INDIANAPOLIS – Only half of U.S. adults can name all three branches of government, according to the Intercollegiate Studies Institute – and state Rep. Tim Wesco, R-Osceola, finds that troubling.

To help combat the issue, Wesco authored House Bill 1296, which would require high school students to take a civics test as a prerequisite for graduation.

The House Education Committee debated the bill Tuesday but postponed a vote.

The test is 100 questions and is similar to the one immigrants take before they can become a U.S. citizen.

Under the proposal, the test could be administered between grades 8 through 12 and students would be able to take it as many times as needed to pass. The bill provides that those who take the test must earn at least 60 percent to pass.

“I think our high school students ought to know at least what a new U.S. citizen is required to know to become a citizen,” Wesco said.

The bill states that school corporations are required to report back to the Department of Education the percentage of students who passed and those who failed.

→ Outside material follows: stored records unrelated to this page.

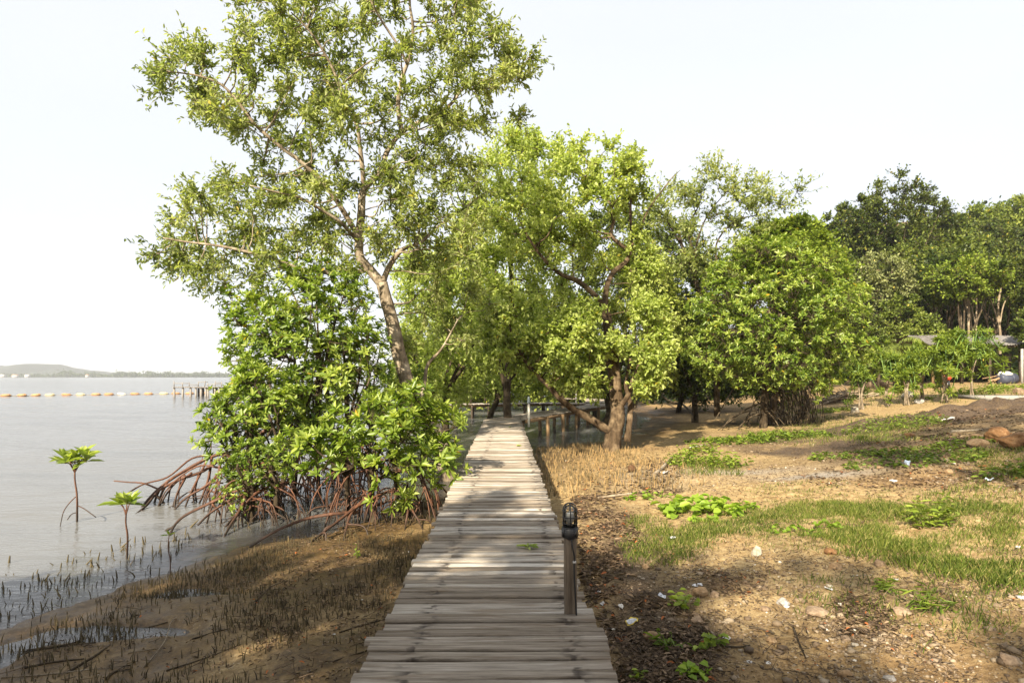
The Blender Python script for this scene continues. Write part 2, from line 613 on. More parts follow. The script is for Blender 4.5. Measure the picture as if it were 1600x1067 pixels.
M['lamp_head_grey'] = simple_mat('lamp_head_grey', (.12, .15, .17), (.25, .29, .31), 18, .5, .3, .1)
M['float_orange'] = simple_mat('float_orange', (.36, .19, .085), (.44, .26, .13), 2, .7, .3, .2)
M['float_pale'] = simple_mat('float_pale', (.44, .36, .2), (.5, .43, .28), 2, .7, .3, .2)
M['float_cream'] = simple_mat('float_cream', (.55, .5, .42), (.62, .58, .5), 2, .7, .3, .2)
M['rope'] = simple_mat('rope_fibre', (.2, .17, .13), (.32, .28, .22), 30, .9, .1, .3)
M['roof_sheet'] = simple_mat('roof_sheet', (.07, .062, .055), (.19, .175, .16), 3.0, .7, .3, .1)
M['roof_pale'] = simple_mat('roof_pale', (.12, .11, .10), (.21, .195, .18), 3.0, .7, .3, .1)
M['red_paint'] = simple_mat('red_paint', (.45, .03, .015), (.6, .06, .03), 9, .4, .5, .05)
M['blue_paint'] = simple_mat('blue_paint', (.03, .035, .06), (.07, .08, .11), 5, .5, .4, .1)
M['dark_timber'] = simple_mat('dark_timber', (.03, .022, .016), (.09, .07, .05), 8, .9, .2, .3)
M['dry_frond'] = leaf_mat('dry_frond', (.10, .07, .045), (.26, .2, .13), (.44, .36, .26), old=(.5, .42, .3), trans=.08, rough=.8, spec=.15)
M['cactus'] = leaf_mat('cactus_stem', (.03, .07, .015), (.09, .16, .03), (.18, .26, .06), trans=.12, rough=.5, spec=.3)
M['silver'] = simple_mat('silver_foil', (.35, .36, .4), (.75, .76, .8), 55, .3, .6, .5)
M['wrapper_yellow'] = simple_mat('wrapper_yellow', (.55, .38, .03), (.7, .52, .06), 40, .4, .5, .2)
M['blue_bag'] = simple_mat('blue_bag', (.35, .45, .6), (.7, .75, .8), 30, .45, .4, .4)
M['coconut'] = simple_mat('coconut_husk', (.05, .025, .012), (.14, .08, .045), 40, .9, .1, .5)
M['hill'] = simple_mat('far_hill', (.045, .054, .048), (.07, .08, .07), .02, .9, .1, 0)
M['house_white'] = simple_mat('house_white', (.42, .4, .38), (.5, .48, .46), .5, .8, .2, 0)
M['house_roof'] = simple_mat('house_roof', (.3, .16, .1), (.4, .24, .16), .5, .8, .2, 0)


def glass_mat():
    t = NT('lamp_glass')
    g = t.n('ShaderNodeBsdfGlossy')
    g.inputs['Roughness'].default_value = .06
    tr = t.n('ShaderNodeBsdfTransparent')
    tr.inputs[0].default_value = (.93, .95, .95, 1)
    fr = t.n('ShaderNodeFresnel')
    fr.inputs[0].default_value = 1.5
    m = t.n('ShaderNodeMixShader')
    t.l(fr.outputs[0], m.inputs[0])
    t.l(tr.outputs[0], m.inputs[1])
    t.l(g.outputs[0], m.inputs[2])
    return t.done(m)


M['glass'] = glass_mat()
# ------------------------------------------------------------------ camera, sun, sky
cam = bpy.data.cameras.new('camera')
co = bpy.data.objects.new('camera', cam)
COL.objects.link(co)
co.location = (0, 0, CZ)
co.rotation_euler = (math.radians(90), 0, 0)
cam.sensor_width = 36
cam.lens = F * 36 / 1600
cam.shift_y = (HY - 533.5) / 1600
cam.clip_start = .05
cam.clip_end = 9000
S.camera = co
S.render.resolution_x, S.render.resolution_y = 1024, 682

SUN_EL = math.radians(33)
SUN_AZ = math.atan2(-.42, -.90)          # behind the camera, to the left
sl = bpy.data.lights.new('sun', 'SUN')
sl.energy = 3.8
sl.angle = math.radians(.8)
sl.color = (1.0, .88, .68)
so = bpy.data.objects.new('sun', sl)
COL.objects.link(so)
so.location = (-20, -20, 30)
from mathutils import Vector
sd = Vector((math.sin(SUN_AZ) * math.cos(SUN_EL), math.cos(SUN_AZ) * math.cos(SUN_EL), math.sin(SUN_EL)))
so.rotation_euler = sd.to_track_quat('Z', 'Y').to_euler()

W = bpy.data.worlds.new('World')
S.world = W
W.use_nodes = True
nt = W.node_tree
nt.nodes.clear()
sk = nt.nodes.new('ShaderNodeTexSky')
sk.sky_type = 'NISHITA'
sk.sun_disc = False
sk.sun_elevation = SUN_EL
sk.sun_rotation = SUN_AZ
sk.air_density = 1.0
sk.dust_density = 1.0
# a thin veil of bright high cloud over the blue
tc = nt.nodes.new('ShaderNodeTexCoord')
mp = nt.nodes.new('ShaderNodeMapping')
mp.inputs['Scale'].default_value = (1, 1, 3)
nz = nt.nodes.new('ShaderNodeTexNoise')
nz.inputs['Scale'].default_value = 1.1
nz.inputs['Detail'].default_value = 3
rp_ = nt.nodes.new('ShaderNodeValToRGB')
rp_.color_ramp.elements[0].position = .3
rp_.color_ramp.elements[0].color = (.905, .92, .955, 1)
rp_.color_ramp.elements[1].position = .7
rp_.color_ramp.elements[1].color = (1.01, 1.01, 1.025, 1)
vl = nt.nodes.new('ShaderNodeMix')
vl.data_type = 'RGBA'
vl.blend_type = 'MULTIPLY'
vl.inputs[0].default_value = 1
vl.inputs[7].default_value = (1.86, 1.86, 1.86, 1)
mx = nt.nodes.new('ShaderNodeMix')
mx.data_type = 'RGBA'
mx.inputs[0].default_value = .93
bg = nt.nodes.new('ShaderNodeBackground')
bg.inputs[1].default_value = .15
ow = nt.nodes.new('ShaderNodeOutputWorld')
L = nt.links.new
L(tc.outputs['Generated'], mp.inputs[0])
L(mp.outputs[0], nz.inputs['Vector'])
L(nz.outputs[0], rp_.inputs[0])
L(rp_.outputs[0], vl.inputs[6])
L(sk.outputs[0], mx.inputs[6])
L(vl.outputs[2], mx.inputs[7])
L(mx.outputs[2], bg.inputs[0])
L(bg.outputs[0], ow.inputs[0])

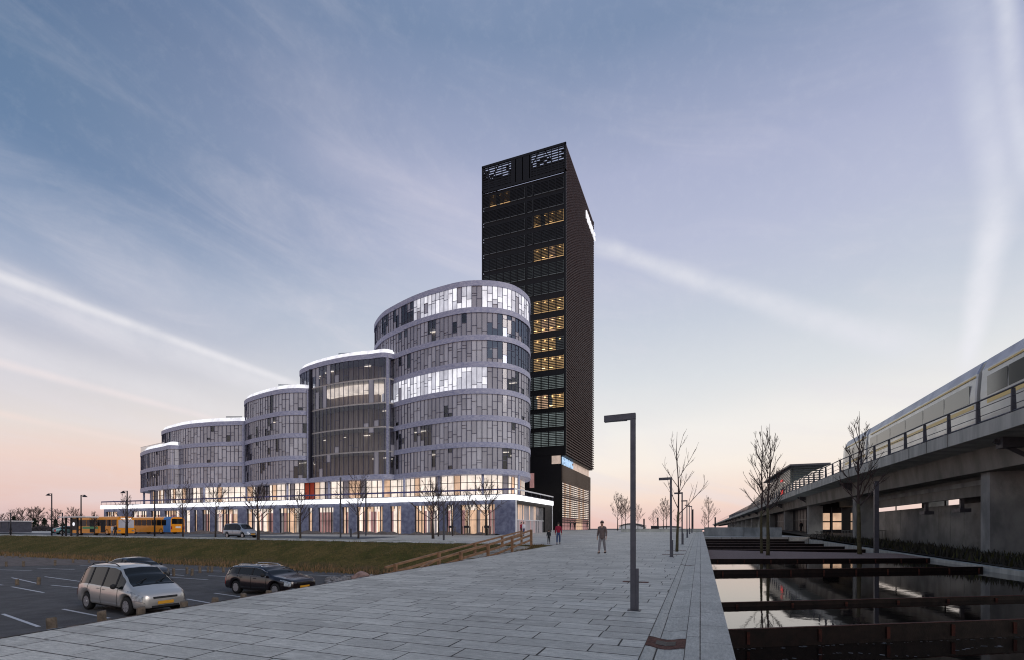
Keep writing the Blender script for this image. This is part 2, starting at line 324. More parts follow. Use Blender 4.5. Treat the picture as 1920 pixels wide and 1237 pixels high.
# ---------------------------------------------------------------- mesh builder
class MB:
    def __init__(s): s.v = []; s.f = []; s.mi = []; s.mats = []
    def mid(s, m):
        if m not in s.mats: s.mats.append(m)
        return s.mats.index(m)
    def add(s, vs, fs, m=None):
        o = len(s.v); s.v += [tuple(v) for v in vs]; s.f += [tuple(i+o for i in q) for q in fs]; k = s.mid(m)
        s.mi += [k]*len(fs); return s
    def box(s, x0, x1, y0, y1, z0, z1, m=None, rot=0, piv=None):
        if x0 > x1: x0, x1 = x1, x0
        if y0 > y1: y0, y1 = y1, y0
        vs = [(x, y, z) for z in (z0, z1) for x, y in ((x0, y0), (x1, y0), (x1, y1), (x0, y1))]
        if rot:
            px, py = piv or ((x0+x1)/2, (y0+y1)/2); c, n = math.cos(rot), math.sin(rot)
            vs = [(px+(x-px)*c-(y-py)*n, py+(x-px)*n+(y-py)*c, z) for x, y, z in vs]
        return s.add(vs, [(3, 2, 1, 0), (4, 5, 6, 7), (0, 1, 5, 4), (1, 2, 6, 5), (2, 3, 7, 6), (3, 0, 4, 7)], m)
    def beam(s, a, b, wd, ht, m=None):
        a, b = Vector(a), Vector(b); d = (b-a).normalized(); up = Vector((0, 0, 1)) if abs(d.z) < .95 else Vector((0, 1, 0))
        x = d.cross(up).normalized()*wd/2; z = x.cross(d).normalized()*ht/2
        vs = [p+i*x+j*z for p in (a, b) for i, j in ((-1, -1), (1, -1), (1, 1), (-1, 1))]
        return s.add(vs, [(3, 2, 1, 0), (4, 5, 6, 7), (0, 1, 5, 4), (1, 2, 6, 5), (2, 3, 7, 6), (3, 0, 4, 7)], m)
    def tube(s, pts, rs, n=6, m=None, cap=True):
        ring = []; o = len(s.v)
        for i, p in enumerate(pts):
            p = Vector(p); d = (Vector(pts[min(i+1, len(pts)-1)])-Vector(pts[max(i-1, 0)])).normalized()
            up = Vector((0, 0, 1)) if abs(d.z) < .9 else Vector((1, 0, 0)); x = d.cross(up).normalized(); y = d.cross(x)
            r = rs[i] if hasattr(rs, '__len__') else rs
            for k in range(n): a = 2*math.pi*k/n; s.v.append(tuple(p+x*math.cos(a)*r+y*math.sin(a)*r))
        k = s.mid(m)
        for i in range(len(pts)-1):
            for j in range(n): a, b = o+i*n+j, o+i*n+(j+1) % n; s.f.append((a, b, b+n, a+n)); s.mi.append(k)
        if cap:
            s.f.append(tuple(o+j for j in range(n))[::-1]); s.f.append(tuple(o+(len(pts)-1)*n+j for j in range(n))); s.mi += [k, k]
        return s
    def prism(s, poly, z0, z1, m=None, top=True):
        n = len(poly); vs = [(x, y, z0) for x, y in poly]+[(x, y, z1) for x, y in poly]
        fs = [(i, (i+1) % n, (i+1) % n+n, i+n) for i in range(n)]
        if top: fs += [tuple(range(n))[::-1], tuple(range(n, 2*n))]
        return s.add(vs, fs, m)
    def sweep(s, prof, path, m=None, closed=True):
        """profile (dx, z) swept along path [(x, y)] (profile offset runs along +X)"""
        n = len(prof); o = len(s.v); k = s.mid(m)
        for x, y, *dz in path:
            for dx, z in prof: s.v.append((x+dx, y, z+(dz[0] if dz else 0)))
        for i in range(len(path)-1):
            for j in range(n if closed else n-1):
                a, b = o+i*n+j, o+i*n+(j+1) % n; s.f.append((a, b, b+n, a+n)); s.mi.append(k)
        if closed: s.f.append(tuple(o+j for j in range(n))[::-1]); s.f.append(tuple(o+(len(path)-1)*n+j for j in range(n))); s.mi += [k, k]
        return s
    def build(s, name, m=None, parent=None, smooth=False, loc=None, weld=False):
        me = bpy.data.meshes.new(name); me.from_pydata(s.v, [], s.f); me.update()
        ms = [(m if q is None else q) for q in s.mats]
        for q in ms: me.materials.append(q)
        if len(ms) > 1: me.polygons.foreach_set('material_index', s.mi)
        if smooth: me.polygons.foreach_set('use_smooth', [True]*len(me.polygons))
        me.validate()
        if weld:
            bm_ = bmesh.new(); bm_.from_mesh(me); bmesh.ops.remove_doubles(bm_, verts=bm_.verts, dist=.0015); bmesh.ops.recalc_face_normals(bm_, faces=bm_.faces); bm_.to_mesh(me); bm_.free()
        o = bpy.data.objects.new(name, me); C.objects.link(o)
        if parent: o.parent = parent
        if loc: o.location = loc
        return o
def tag(o, label=None, cat=None, group=None, kind=None):
    if label: o['label'] = label
    if cat: o['category'] = cat
    if group: o['group'] = group
    if kind: o['kind'] = kind
    return o
def empty(name, loc, label, cat, group=None, rz=0):
    o = bpy.data.objects.new(name, None); C.objects.link(o); o.location = loc; o.rotation_euler = (0, 0, rz); o.empty_display_size = .3
    return tag(o, label, cat, group)
def dup(r0, loc, rz=None, label=None, group=None, sc=None):
    def cp(o, p):
        c = o.copy(); C.objects.link(c)
        if p: c.parent = p
        for ch in list(o.children): cp(ch, c)
        return c
    r = cp(r0, None); r.location = loc
    if rz is not None: r.rotation_euler = (0, 0, rz)
    if label: r['label'] = label
    if group: r['group'] = group
    if sc: r.scale = sc if hasattr(sc, '__len__') else (sc, sc, sc)
    return r
def struct(mb, name, m, label=None, smooth=False):
    return tag(mb.build(name, m, smooth=smooth), label, None, None, 'structure')
def grid(x0, x1, nx, y0, y1, ny, hf):
    g = MB(); xs = [x0+(x1-x0)*i/nx for i in range(nx+1)]; ys = [y0+(y1-y0)*j/ny for j in range(ny+1)]
    vs = [(x, y, hf(x, y)) for y in ys for x in xs]
    return g.add(vs, [(j*(nx+1)+i, j*(nx+1)+i+1, (j+1)*(nx+1)+i+1, (j+1)*(nx+1)+i) for j in range(ny) for i in range(nx)])
def sstep(t): t = max(0, min(1, t)); return t*t*(3-2*t)
def lerp(a, b, t): return a+(b-a)*t
def interp(x, pts):
    if x <= pts[0][0]: return pts[0][1]
    for (a, u), (b, v) in zip(pts, pts[1:]):
        if x <= b: return lerp(u, v, (x-a)/(b-a))
    return pts[-1][1]

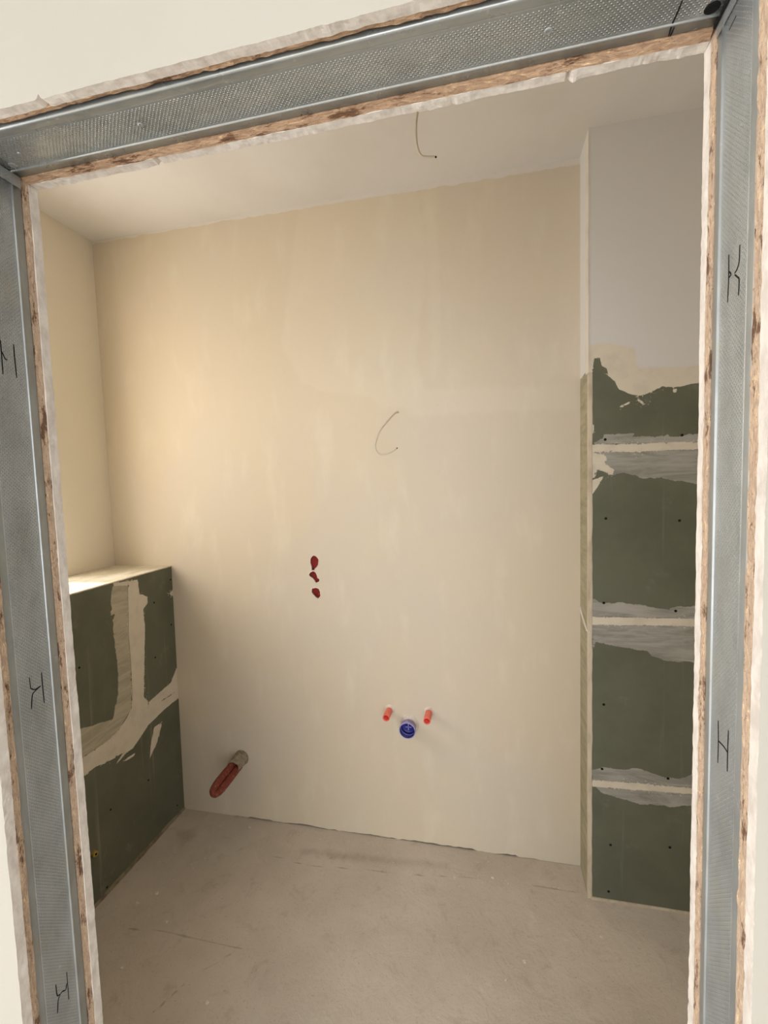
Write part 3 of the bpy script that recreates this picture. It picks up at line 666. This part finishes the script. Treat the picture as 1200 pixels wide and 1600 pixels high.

“I would imagine that most of our high school graduates and students in this state could pass the test and I think that is an argument for why we ought to have the test,” Wesco said.

The U.S. Citizenship and Immigration Services Civics Test is typically given orally, but the one Wesco proposes to give to high school students will be a written test. Students receiving their General Education Diploma will also be required to take the test.